— Start —

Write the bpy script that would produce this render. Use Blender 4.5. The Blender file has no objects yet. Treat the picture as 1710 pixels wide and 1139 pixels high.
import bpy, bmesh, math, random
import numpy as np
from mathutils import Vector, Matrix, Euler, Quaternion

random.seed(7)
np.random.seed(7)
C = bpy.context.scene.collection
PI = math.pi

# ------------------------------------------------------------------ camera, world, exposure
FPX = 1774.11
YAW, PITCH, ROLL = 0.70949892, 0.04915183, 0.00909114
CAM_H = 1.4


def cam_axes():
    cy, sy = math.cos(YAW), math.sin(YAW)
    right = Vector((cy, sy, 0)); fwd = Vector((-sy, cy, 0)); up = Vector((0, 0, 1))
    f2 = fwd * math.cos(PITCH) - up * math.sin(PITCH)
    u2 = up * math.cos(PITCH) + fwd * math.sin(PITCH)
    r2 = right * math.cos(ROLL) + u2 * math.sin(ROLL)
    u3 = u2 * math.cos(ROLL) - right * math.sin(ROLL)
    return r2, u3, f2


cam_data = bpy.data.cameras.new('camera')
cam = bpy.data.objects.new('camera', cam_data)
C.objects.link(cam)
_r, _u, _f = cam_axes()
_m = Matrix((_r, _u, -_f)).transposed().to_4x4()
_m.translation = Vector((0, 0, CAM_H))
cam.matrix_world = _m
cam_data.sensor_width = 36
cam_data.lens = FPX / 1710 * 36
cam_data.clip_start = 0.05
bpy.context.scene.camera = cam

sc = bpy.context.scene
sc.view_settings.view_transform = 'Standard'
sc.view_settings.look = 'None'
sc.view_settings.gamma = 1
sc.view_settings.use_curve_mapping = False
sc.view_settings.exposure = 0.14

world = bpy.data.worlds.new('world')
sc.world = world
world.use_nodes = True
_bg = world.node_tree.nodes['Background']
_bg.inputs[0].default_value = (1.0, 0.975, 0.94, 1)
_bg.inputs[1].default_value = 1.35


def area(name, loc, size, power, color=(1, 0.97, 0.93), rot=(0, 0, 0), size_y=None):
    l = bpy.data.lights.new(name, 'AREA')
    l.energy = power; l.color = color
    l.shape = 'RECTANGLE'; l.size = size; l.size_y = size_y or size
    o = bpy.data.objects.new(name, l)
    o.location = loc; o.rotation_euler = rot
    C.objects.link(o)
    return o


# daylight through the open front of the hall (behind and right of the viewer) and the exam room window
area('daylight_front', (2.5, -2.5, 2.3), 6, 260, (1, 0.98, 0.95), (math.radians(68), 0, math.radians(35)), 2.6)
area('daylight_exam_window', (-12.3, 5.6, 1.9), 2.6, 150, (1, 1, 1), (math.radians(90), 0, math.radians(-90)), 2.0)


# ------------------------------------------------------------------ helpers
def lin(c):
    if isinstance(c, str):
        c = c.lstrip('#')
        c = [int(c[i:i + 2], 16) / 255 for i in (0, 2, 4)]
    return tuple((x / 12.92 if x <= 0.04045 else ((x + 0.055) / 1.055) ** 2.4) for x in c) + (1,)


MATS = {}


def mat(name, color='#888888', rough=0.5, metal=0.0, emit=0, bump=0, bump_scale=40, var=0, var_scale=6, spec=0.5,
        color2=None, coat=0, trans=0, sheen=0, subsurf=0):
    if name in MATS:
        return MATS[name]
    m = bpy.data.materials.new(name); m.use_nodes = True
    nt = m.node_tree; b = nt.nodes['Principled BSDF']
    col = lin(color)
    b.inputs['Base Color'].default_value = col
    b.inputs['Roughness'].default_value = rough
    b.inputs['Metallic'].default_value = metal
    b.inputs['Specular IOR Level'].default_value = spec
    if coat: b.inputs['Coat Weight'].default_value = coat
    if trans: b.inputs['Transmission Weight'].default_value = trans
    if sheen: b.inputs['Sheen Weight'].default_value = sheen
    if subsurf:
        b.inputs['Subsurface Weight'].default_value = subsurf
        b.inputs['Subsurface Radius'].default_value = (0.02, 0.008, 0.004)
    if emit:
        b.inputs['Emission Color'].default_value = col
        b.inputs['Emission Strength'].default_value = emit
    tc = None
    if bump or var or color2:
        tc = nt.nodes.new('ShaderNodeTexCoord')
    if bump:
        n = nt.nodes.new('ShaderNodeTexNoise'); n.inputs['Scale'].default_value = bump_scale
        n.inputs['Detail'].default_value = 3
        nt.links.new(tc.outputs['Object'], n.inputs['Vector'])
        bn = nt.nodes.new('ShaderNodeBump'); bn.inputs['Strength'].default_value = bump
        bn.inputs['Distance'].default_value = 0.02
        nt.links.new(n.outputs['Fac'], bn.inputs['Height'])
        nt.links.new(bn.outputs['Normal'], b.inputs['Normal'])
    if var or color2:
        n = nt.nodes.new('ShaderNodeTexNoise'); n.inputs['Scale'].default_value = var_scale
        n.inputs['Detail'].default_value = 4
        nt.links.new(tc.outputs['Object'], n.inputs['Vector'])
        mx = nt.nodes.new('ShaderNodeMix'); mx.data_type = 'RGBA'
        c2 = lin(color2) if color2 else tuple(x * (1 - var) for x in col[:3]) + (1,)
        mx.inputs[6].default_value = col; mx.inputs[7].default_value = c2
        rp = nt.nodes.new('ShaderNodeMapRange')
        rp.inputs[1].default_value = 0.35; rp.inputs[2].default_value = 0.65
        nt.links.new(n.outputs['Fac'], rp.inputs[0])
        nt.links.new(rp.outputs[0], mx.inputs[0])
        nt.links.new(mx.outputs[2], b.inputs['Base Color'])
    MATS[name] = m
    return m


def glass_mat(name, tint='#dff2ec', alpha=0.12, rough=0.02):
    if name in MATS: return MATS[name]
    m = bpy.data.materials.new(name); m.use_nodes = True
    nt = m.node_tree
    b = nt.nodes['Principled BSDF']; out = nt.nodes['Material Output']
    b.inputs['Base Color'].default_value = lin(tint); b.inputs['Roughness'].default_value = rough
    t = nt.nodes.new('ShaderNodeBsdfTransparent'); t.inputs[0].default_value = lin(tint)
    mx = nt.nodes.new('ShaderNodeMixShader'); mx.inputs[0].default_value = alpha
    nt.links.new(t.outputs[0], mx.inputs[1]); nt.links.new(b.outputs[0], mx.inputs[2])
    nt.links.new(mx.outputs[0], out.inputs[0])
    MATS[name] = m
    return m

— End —
— Start —

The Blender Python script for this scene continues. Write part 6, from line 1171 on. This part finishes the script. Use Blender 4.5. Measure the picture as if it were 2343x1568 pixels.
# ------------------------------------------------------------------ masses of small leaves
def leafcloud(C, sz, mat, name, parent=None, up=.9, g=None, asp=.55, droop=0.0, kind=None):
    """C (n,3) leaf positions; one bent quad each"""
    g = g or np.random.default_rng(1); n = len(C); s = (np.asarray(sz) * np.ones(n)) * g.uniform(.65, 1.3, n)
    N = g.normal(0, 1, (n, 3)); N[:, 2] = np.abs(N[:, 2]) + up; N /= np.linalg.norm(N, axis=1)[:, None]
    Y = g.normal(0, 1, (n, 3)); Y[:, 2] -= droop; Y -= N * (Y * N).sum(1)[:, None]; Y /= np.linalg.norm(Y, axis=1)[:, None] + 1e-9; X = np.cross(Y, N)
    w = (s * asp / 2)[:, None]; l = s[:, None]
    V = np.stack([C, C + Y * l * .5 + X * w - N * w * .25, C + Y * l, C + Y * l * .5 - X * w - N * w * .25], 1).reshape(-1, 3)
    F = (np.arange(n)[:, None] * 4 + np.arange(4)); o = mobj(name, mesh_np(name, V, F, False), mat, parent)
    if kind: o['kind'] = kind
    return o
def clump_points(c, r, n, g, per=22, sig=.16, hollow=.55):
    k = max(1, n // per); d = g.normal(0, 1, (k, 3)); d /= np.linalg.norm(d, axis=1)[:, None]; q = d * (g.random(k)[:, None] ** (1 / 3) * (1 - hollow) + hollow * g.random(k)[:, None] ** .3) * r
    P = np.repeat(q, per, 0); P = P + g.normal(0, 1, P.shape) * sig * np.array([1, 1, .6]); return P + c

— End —
— Start —

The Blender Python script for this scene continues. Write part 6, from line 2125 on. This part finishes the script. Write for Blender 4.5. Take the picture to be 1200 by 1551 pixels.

— End —

- **Given problem**: Exactly reproduce the lines that run from the line bearing "Write the bpy" through the line bearing "CAM_H = 1.4", with both end lines included.

- **In response**:
Write the bpy script that would produce this render. Use Blender 4.5. The Blender file has no objects yet. Treat the picture as 1710 pixels wide and 1139 pixels high.
import bpy, bmesh, math, random
import numpy as np
from mathutils import Vector, Matrix, Euler, Quaternion

random.seed(7)
np.random.seed(7)
C = bpy.context.scene.collection
PI = math.pi

# ------------------------------------------------------------------ camera, world, exposure
FPX = 1774.11
YAW, PITCH, ROLL = 0.70949892, 0.04915183, 0.00909114
CAM_H = 1.4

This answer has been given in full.